## [TO BE DONE]
Leave out the pictures and retype only the lines from the opening line to the line that holds "m.build(name, mt, parent, smooth=True, angle=40)", both ends included.
## START COLLECTED DATA
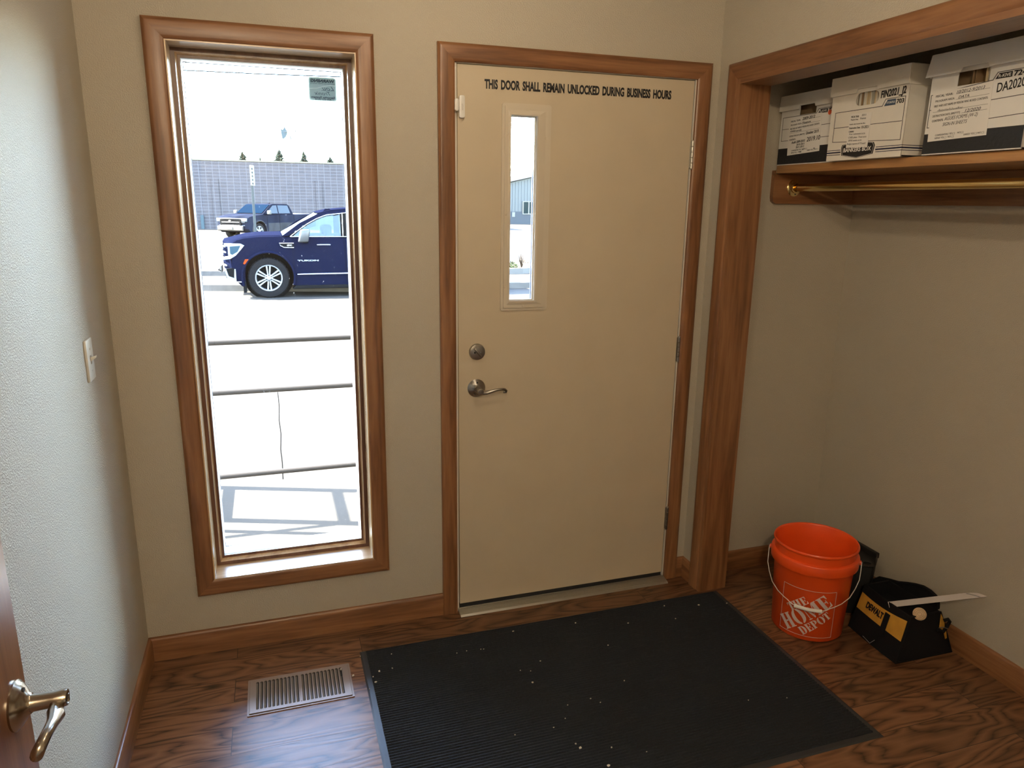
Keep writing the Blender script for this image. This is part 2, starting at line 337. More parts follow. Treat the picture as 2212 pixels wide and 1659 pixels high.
# mitred casing boards
def casing(parent, x0, x1, z0, z1, c, plane, off, t=.018, sides='LTRB', axis='y', name='casing', bead=True):
    """mitred picture-frame casing; outer rect x0..x1,z0..z1; board width c; stands t proud of plane (towards -axis)"""
    def prof(q, u):  # board cross profile: u across 0 (outer)..c (inner) -> thickness
        return q
    outs = {}
    def P(a, b, d):
        return Vector((a, plane - d, b)) if axis == 'y' else Vector((plane - d, a, b))
    steps = [(0, 0), (0, t * .72), (.004, t * .95), (.012, t), (c - .010, t * .93), (c - .004, t * .80), (c, t * .66), (c, 0)]
    for s in sides:
        A, B = [], []
        for u, d in steps:
            if s == 'T': A.append(P(x0 + (u if 'L' in sides else 0), z1 - u, d)); B.append(P(x1 - (u if 'R' in sides else 0), z1 - u, d))
            if s == 'B': A.append(P(x0 + u, z0 + u, d)); B.append(P(x1 - u, z0 + u, d))
            if s == 'L': A.append(P(x0 + u, z0 + (u if 'B' in sides else 0), d)); B.append(P(x0 + u, z1 - (u if 'T' in sides else 0), d))
            if s == 'R': A.append(P(x1 - u, z0 + (u if 'B' in sides else 0), d)); B.append(P(x1 - u, z1 - (u if 'T' in sides else 0), d))
        m = MB(); m.hexa(A, B)
        mt = W['z'] if s in 'LR' else (W['x'] if axis == 'y' else W['y'])
        m.build(name, mt, parent, smooth=True, angle=40)

# ------------------------------------------------------------------ window
win = thing('window_1', 'tall narrow fixed window with stained wood casing, left of the door', 'window', (-.52, 0, .229), kind='structure')
casing(win, -.8588, -.1805, .2289, 2.1209, .0582, 0, 0)
x0, x1, z0, z1 = WIN
def frame(x0, x1, z0, z1, t, y0, y1, bev=0):
    m = MB()
    if bev: m.box(x0, x0 + t, y0, y1, z0, z1, bev); m.box(x1 - t, x1, y0, y1, z0, z1, bev); m.box(x0 + t, x1 - t, y0, y1, z0, z0 + t, bev); m.box(x0 + t, x1 - t, y0, y1, z1 - t, z1, bev); return m
    return m.plate(rect(x0, x1, z0, z1), [rect(x0 + t, x1 - t, z0 + t, z1 - t)], y0, y1, 'y')
# liner boards (jamb extension)
lin = .004
M_lin = wood('light_oiled_liner_wood', (.40, .24, .12), (.54, .35, .18), (.64, .46, .26), 'z', rough=.24, coat=.4)
M_linx = wood('light_oiled_sill_wood', (.36, .22, .12), (.50, .33, .18), (.60, .43, .26), 'x', rough=.24, coat=.4)
MB().box(x0, x0 + lin, -.0145, .16, z0, z1).build('jamb_liner', M_lin, win)
MB().box(x1 - lin, x1, -.0145, .16, z0, z1).build('jamb_liner', M_lin, win)
MB().box(x0 + lin, x1 - lin, -.0145, .16, z1 - lin, z1).build('head_liner', M_linx, win)
MB().box(x0 + lin, x1 - lin, -.0145, .16, z0, z0 + lin).build('sill_board', M_linx, win)
M_sashwood = wood('sash_stained_wood', (.06, .024, .014), (.11, .046, .025), (.16, .075, .038), 'z')
ax0, ax1, az0, az1 = x0 + lin, x1 - lin, z0 + lin, z1 - lin
def splay(iA, yA, iB, yB, yback):
    """four-sided frame whose inner face runs from inset iA at depth yA to inset iB at depth yB"""
    q = bmesh.new(); rr = []
    for i_, y_ in ((iA, yA), (iB, yB), (iB, yback), (iA - .001, yback)):
        rr.append([q.verts.new((x_, y_, z_)) for x_, z_ in rect(ax0 + i_, ax1 - i_, az0 + i_, az1 - i_)])
    for A_, B_ in zip(rr, rr[1:] + rr[:1]):
        for k_ in range(4): q.faces.new((A_[k_], A_[(k_ + 1) % 4], B_[(k_ + 1) % 4], B_[k_]))
    bmesh.ops.recalc_face_normals(q, faces=q.faces); m = MB(); m._add(q); return m
frame(ax0, ax1, az0, az1, .0125, .088, .117).build('outer_frame', M_sashwood, win)
splay(.0125, .0885, .0152, .097, .117).build('bead', M_lin, win)
splay(.0152, .0985, .0182, .109, .117).build('bead', M_lin, win)
b0 = .0182; frame(ax0 + b0, ax1 - b0, az0 + b0, az1 - b0, .0075, .108, .117).build('sash', M_sashwood, win)
b0 = .0257; frame(ax0 + .001, ax1 - .001, az0 + .001, az1 - .001, b0 - .001, .1222, .186).build('exterior_frame', M_sash, win)
frame(ax0 + .001, ax1 - .001, az0 + .001, az1 - .001, b0 + .0010, .186, .190).build('exterior_edge', mat('grey_exterior_edge', (.10, .10, .11), .6), win)
MB().box(ax0 + b0 - .004, ax1 - b0 + .004, .119, .1212, az0 + b0 - .004, az1 - b0 + .004).build('glass', M_glass, win)

# alarm sticker on the glass: seen from behind, so the lettering reads backwards
stk = thing('warning_sticker', 'small grey alarm sticker on the glass at the upper right of the window', 'sticker', (-.33, .1185, 1.928))
def rrect(x0, x1, z0, z1, r, n=5):
    p = []
    for cx, cz, a in ((x1 - r, z0 + r, -pi / 2), (x1 - r, z1 - r, 0), (x0 + r, z1 - r, pi / 2), (x0 + r, z0 + r, pi)):
        p += [(cx + r * cos(a + pi / 2 * i / n), cz + r * sin(a + pi / 2 * i / n)) for i in range(n + 1)]
    return p
def film(name, col, tr):
    m = bpy.data.materials.new(name); m.use_nodes = True; n = m.node_tree; n.nodes.clear()
    t = n.nodes.new('ShaderNodeBsdfTransparent'); t.inputs[0].default_value = (*tr, 1); d = n.nodes.new('ShaderNodeBsdfTranslucent'); d.inputs[0].default_value = (*col, 1)
    x = n.nodes.new('ShaderNodeMixShader'); x.inputs[0].default_value = .6; o = n.nodes.new('ShaderNodeOutputMaterial')
    n.links.new(t.outputs[0], x.inputs[1]); n.links.new(d.outputs[0], x.inputs[2]); n.links.new(x.outputs[0], o.inputs[0]); return m
SM1 = film('sticker_green_edge', (.62, .64, .56), (.20, .20, .18)); SM2 = film('sticker_grey', (.75, .75, .72), (.5, .5, .5)); SM3 = film('sticker_print', (.18, .17, .22), (.15, .14, .2))
sx0, sx1, sz0, sz1 = -.383, -.291, 1.925, 2.001
MB().prism(rrect(sx0, sx1, sz0, sz1, .008), .1183, .1189, 'y').build('backing', SM1, stk)
MB().prism(rrect(sx0 + .0035, sx1 - .0035, sz0 + .0035, sz1 - .0035, .006), .1179, .1183, 'y').build('face', SM2, stk)
def mtext(s, size, xr, z, fit, bold=0, shear=0): text('lettering', s, size, (xr, .1177, z), (-1, 0, 0), (0, 0, 1), SM3, stk, fit=fit, bold=bold, shear=shear, th=.0003)
mtext('WARNING', .013, sx1 - .006, 1.9845, .078, .0006)
mtext('PREMISES EQUIPPED WITH A', .005, sx1 - .006, 1.9785, .078)
mtext('Lou', .018, sx1 - .008, 1.960, .040, shear=.5); mtext('Tronix', .016, sx1 - .022, 1.9445, .052, shear=.5)
mtext('Security System', .009, sx1 - .006, 1.9345, .078, .0003); mtext('1-800-627-0028', .0065, sx1 - .012, 1.9285, .06, .0002)
MB().box(sx1 - .05, sx1 - .008, .1173, .1178, 1.9585, 1.9593).build('underline', SM3, stk)
MB().tube([(sx0 + .004, .1176, 1.9635), (sx0 + .03, .1176, 1.966), (sx0 + .05, .1176, 1.972), (sx1 - .02, .1176, 1.9765), (sx1 - .004, .1176, 1.975)], .0007, 6).build('wavy_line', M_paper, stk)

# ------------------------------------------------------------------ entry door
dr = thing('door_1', 'cream steel entry door with a narrow glass lite, closed, in the back wall', 'door', (.55, 0, 0), kind='structure')
casing(dr, .0293, 1.0795, 0, 2.1160, .0582, 0, 0, sides='LTR')
DX0, DX1, DZ1 = DOOR[0], DOOR[1], DOOR[3]
jm = MB()
for a, b in ((DX0, DX0 + .0085), (DX1 - .0045, DX1)): jm.box(a, b, -.002, .16, 0, DZ1)
jm.box(DX0, DX1, -.002, .16, DZ1 - .003, DZ1)
jm.build('jamb', M_jamb, dr)
st = MB(); st.box(DX0 + .006, DX0 + .03, .050, .07, .02, DZ1 - .003); st.box(DX1 - .03, DX1 - .003, .050, .07, .02, DZ1 - .003); st.box(DX0 + .006, DX1 - .003, .050, .07, DZ1 - .03, DZ1 - .003)
st.build('weather_stop', M_black, dr)
SX0, SX1, SZ0, SZ1 = .1000, 1.0130, .030, 2.0530
LI = (.289, .3905, 1.247, 1.899)
slab = MB().plate(rect(SX0, SX1, SZ0, SZ1), [rect(LI[0] - .006, LI[1] + .006, LI[2] - .006, LI[3] + .006)], 0.0005, .045, 'y').build('slab', M_door, dr)
MB().box(SX0, SX1, .004, .040, .011, .0305).build('door_sweep', M_black, dr)
LK = (LI[0] - .003, LI[1] + .003, LI[2] - .003, LI[3] + .003)
kit = MB().plate(rrect(.258, .441, 1.212, 1.938, .009), [rect(*LK)], -.004, .0005, 'y')
for q0, q1, t in ((.022, .026, -.0095),): pass
A = (.258 + .010, .441 - .010, 1.212 + .010, 1.938 - .010)
kit.plate(rect(*A), [rect(*LK)], -.008, -.004, 'y')
ko = kit.build('lite_frame', M_kit, dr)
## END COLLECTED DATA
## [ANSWER]
Keep writing the Blender script for this image. This is part 2, starting at line 337. More parts follow. Treat the picture as 2212 pixels wide and 1659 pixels high.
# mitred casing boards
def casing(parent, x0, x1, z0, z1, c, plane, off, t=.018, sides='LTRB', axis='y', name='casing', bead=True):
    """mitred picture-frame casing; outer rect x0..x1,z0..z1; board width c; stands t proud of plane (towards -axis)"""
    def prof(q, u):  # board cross profile: u across 0 (outer)..c (inner) -> thickness
        return q
    outs = {}
    def P(a, b, d):
        return Vector((a, plane - d, b)) if axis == 'y' else Vector((plane - d, a, b))
    steps = [(0, 0), (0, t * .72), (.004, t * .95), (.012, t), (c - .010, t * .93), (c - .004, t * .80), (c, t * .66), (c, 0)]
    for s in sides:
        A, B = [], []
        for u, d in steps:
            if s == 'T': A.append(P(x0 + (u if 'L' in sides else 0), z1 - u, d)); B.append(P(x1 - (u if 'R' in sides else 0), z1 - u, d))
            if s == 'B': A.append(P(x0 + u, z0 + u, d)); B.append(P(x1 - u, z0 + u, d))
            if s == 'L': A.append(P(x0 + u, z0 + (u if 'B' in sides else 0), d)); B.append(P(x0 + u, z1 - (u if 'T' in sides else 0), d))
            if s == 'R': A.append(P(x1 - u, z0 + (u if 'B' in sides else 0), d)); B.append(P(x1 - u, z1 - (u if 'T' in sides else 0), d))
        m = MB(); m.hexa(A, B)
        mt = W['z'] if s in 'LR' else (W['x'] if axis == 'y' else W['y'])
        m.build(name, mt, parent, smooth=True, angle=40)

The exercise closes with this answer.